Set problem: Where a line of the listing below includes the word "scene", reproduce that line.

━━━━━━━━━━

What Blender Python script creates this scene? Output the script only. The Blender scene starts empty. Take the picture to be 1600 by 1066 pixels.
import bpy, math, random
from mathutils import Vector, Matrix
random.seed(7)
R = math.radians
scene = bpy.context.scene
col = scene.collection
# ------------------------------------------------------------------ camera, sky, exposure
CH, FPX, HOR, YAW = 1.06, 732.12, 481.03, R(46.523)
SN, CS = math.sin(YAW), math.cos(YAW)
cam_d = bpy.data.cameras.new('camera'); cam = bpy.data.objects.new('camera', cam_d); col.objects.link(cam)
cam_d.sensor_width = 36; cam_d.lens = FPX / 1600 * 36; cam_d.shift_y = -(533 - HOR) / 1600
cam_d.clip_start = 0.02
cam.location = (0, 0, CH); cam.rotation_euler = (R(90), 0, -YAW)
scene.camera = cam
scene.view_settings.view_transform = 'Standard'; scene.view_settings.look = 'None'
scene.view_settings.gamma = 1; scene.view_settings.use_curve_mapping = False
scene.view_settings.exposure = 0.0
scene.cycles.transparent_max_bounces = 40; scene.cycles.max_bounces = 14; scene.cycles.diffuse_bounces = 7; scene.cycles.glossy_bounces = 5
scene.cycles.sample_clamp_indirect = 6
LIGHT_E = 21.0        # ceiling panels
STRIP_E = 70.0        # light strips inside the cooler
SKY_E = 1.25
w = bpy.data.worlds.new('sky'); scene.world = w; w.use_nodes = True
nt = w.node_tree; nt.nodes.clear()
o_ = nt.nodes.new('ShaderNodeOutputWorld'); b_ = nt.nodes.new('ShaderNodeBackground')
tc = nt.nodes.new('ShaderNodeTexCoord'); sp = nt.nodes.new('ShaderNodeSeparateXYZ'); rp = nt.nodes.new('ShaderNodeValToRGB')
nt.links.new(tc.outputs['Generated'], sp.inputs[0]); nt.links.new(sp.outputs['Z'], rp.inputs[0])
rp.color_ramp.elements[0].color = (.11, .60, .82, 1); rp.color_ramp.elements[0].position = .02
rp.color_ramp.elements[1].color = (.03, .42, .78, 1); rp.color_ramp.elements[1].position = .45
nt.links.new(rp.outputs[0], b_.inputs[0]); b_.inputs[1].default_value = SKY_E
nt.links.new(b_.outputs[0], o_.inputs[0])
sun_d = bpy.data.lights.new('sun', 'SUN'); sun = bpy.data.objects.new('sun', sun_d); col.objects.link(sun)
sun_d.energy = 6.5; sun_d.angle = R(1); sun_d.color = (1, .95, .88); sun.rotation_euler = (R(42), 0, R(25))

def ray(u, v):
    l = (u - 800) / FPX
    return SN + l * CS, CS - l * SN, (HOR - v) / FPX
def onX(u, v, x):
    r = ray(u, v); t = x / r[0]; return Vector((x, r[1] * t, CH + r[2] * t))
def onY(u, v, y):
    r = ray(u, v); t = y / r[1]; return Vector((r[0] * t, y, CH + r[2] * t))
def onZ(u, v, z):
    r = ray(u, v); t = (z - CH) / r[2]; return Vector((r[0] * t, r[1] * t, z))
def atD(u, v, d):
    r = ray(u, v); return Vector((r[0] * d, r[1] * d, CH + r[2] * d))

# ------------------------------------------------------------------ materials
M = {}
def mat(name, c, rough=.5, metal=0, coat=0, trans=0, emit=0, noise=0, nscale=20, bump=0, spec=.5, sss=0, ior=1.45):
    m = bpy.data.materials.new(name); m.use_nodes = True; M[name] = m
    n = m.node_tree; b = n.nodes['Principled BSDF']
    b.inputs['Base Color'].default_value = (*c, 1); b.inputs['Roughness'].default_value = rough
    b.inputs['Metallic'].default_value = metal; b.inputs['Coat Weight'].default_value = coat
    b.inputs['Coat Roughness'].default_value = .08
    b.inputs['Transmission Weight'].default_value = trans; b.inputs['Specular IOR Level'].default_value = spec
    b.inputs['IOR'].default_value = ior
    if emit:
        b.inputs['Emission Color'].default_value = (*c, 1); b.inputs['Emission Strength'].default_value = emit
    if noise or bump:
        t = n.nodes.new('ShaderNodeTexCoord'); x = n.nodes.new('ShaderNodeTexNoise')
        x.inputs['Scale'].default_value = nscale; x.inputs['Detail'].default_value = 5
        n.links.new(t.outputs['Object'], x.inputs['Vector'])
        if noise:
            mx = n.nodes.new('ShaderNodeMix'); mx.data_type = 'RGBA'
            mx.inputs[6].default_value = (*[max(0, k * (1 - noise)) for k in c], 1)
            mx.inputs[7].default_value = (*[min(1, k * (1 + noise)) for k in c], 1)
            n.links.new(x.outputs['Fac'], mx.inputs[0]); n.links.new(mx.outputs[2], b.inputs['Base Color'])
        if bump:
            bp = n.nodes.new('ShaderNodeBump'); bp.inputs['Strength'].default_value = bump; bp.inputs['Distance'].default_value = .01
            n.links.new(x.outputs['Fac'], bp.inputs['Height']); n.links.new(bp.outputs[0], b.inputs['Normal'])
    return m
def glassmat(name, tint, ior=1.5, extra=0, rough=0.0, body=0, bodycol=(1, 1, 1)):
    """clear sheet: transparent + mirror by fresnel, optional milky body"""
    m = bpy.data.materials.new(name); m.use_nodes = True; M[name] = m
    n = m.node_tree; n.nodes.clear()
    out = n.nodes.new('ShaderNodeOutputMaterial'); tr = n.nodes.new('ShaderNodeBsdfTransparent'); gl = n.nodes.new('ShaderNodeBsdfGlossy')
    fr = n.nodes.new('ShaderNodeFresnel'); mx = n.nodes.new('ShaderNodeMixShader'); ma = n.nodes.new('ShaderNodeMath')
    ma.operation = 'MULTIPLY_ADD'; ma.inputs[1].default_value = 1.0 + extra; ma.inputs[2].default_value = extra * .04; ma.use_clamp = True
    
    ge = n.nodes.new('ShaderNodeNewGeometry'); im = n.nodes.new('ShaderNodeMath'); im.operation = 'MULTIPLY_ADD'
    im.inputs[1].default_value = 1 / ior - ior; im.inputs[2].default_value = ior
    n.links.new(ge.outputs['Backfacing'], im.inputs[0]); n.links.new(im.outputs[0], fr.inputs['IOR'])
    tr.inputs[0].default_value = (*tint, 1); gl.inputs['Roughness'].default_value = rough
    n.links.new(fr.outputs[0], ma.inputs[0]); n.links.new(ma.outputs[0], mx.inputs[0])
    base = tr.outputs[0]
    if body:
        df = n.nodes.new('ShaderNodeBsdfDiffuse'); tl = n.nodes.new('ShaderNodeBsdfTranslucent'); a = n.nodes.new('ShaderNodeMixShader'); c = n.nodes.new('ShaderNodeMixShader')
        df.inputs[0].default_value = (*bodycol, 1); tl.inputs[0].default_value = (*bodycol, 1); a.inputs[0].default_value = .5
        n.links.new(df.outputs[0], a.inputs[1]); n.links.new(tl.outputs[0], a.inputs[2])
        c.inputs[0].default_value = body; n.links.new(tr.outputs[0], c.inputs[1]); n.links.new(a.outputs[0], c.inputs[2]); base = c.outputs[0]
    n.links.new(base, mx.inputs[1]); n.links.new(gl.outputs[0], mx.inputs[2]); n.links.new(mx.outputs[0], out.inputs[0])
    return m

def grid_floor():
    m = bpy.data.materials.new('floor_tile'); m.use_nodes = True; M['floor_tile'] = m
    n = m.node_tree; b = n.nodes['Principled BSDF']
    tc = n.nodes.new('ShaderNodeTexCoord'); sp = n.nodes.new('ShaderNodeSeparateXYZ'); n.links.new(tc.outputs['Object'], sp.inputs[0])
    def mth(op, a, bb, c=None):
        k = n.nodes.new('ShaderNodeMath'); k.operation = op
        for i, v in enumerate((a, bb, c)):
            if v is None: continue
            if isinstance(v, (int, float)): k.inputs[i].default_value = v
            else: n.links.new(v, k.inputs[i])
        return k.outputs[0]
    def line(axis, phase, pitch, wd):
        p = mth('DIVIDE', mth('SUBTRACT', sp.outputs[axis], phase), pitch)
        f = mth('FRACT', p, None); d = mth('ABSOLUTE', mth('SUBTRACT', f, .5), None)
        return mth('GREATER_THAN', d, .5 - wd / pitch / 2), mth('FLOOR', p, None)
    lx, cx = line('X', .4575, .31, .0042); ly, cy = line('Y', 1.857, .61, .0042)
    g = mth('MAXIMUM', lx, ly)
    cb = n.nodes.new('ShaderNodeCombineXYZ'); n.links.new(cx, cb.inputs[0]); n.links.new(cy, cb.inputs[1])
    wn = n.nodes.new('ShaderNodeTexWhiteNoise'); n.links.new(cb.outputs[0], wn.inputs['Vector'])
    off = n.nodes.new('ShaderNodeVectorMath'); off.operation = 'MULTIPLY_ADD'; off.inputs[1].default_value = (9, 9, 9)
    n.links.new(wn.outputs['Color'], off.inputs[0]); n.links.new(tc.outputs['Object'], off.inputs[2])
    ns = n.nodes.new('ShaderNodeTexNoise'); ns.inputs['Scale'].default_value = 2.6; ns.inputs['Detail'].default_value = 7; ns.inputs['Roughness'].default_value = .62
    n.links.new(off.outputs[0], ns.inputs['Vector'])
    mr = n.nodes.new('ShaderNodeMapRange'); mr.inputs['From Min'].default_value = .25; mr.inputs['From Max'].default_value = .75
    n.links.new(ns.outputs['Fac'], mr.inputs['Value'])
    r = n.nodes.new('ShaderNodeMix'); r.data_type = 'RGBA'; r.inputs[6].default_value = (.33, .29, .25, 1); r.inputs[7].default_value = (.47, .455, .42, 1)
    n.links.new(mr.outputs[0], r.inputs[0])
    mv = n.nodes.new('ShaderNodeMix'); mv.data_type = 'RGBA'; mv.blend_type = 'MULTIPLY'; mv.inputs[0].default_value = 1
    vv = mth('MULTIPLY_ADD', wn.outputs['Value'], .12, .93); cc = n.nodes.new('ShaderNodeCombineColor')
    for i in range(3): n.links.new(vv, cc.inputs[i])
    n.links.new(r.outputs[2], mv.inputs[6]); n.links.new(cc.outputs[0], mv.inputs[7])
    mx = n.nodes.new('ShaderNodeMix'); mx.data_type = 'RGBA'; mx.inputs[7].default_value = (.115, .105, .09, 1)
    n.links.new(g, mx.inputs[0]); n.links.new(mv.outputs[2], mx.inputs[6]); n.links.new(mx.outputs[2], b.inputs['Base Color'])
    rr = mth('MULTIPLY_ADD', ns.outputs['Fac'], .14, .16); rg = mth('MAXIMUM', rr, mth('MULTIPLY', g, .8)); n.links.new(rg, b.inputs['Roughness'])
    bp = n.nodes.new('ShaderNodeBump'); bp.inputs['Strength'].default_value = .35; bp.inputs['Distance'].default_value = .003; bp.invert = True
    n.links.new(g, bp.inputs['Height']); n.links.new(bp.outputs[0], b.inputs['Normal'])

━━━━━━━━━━

Response below:
What Blender Python script creates this scene? Output the script only. The Blender scene starts empty. Take the picture to be 1600 by 1066 pixels.
scene = bpy.context.scene
col = scene.collection
scene.camera = cam
scene.view_settings.view_transform = 'Standard'; scene.view_settings.look = 'None'
scene.view_settings.gamma = 1; scene.view_settings.use_curve_mapping = False
scene.view_settings.exposure = 0.0
scene.cycles.transparent_max_bounces = 40; scene.cycles.max_bounces = 14; scene.cycles.diffuse_bounces = 7; scene.cycles.glossy_bounces = 5
scene.cycles.sample_clamp_indirect = 6
w = bpy.data.worlds.new('sky'); scene.world = w; w.use_nodes = True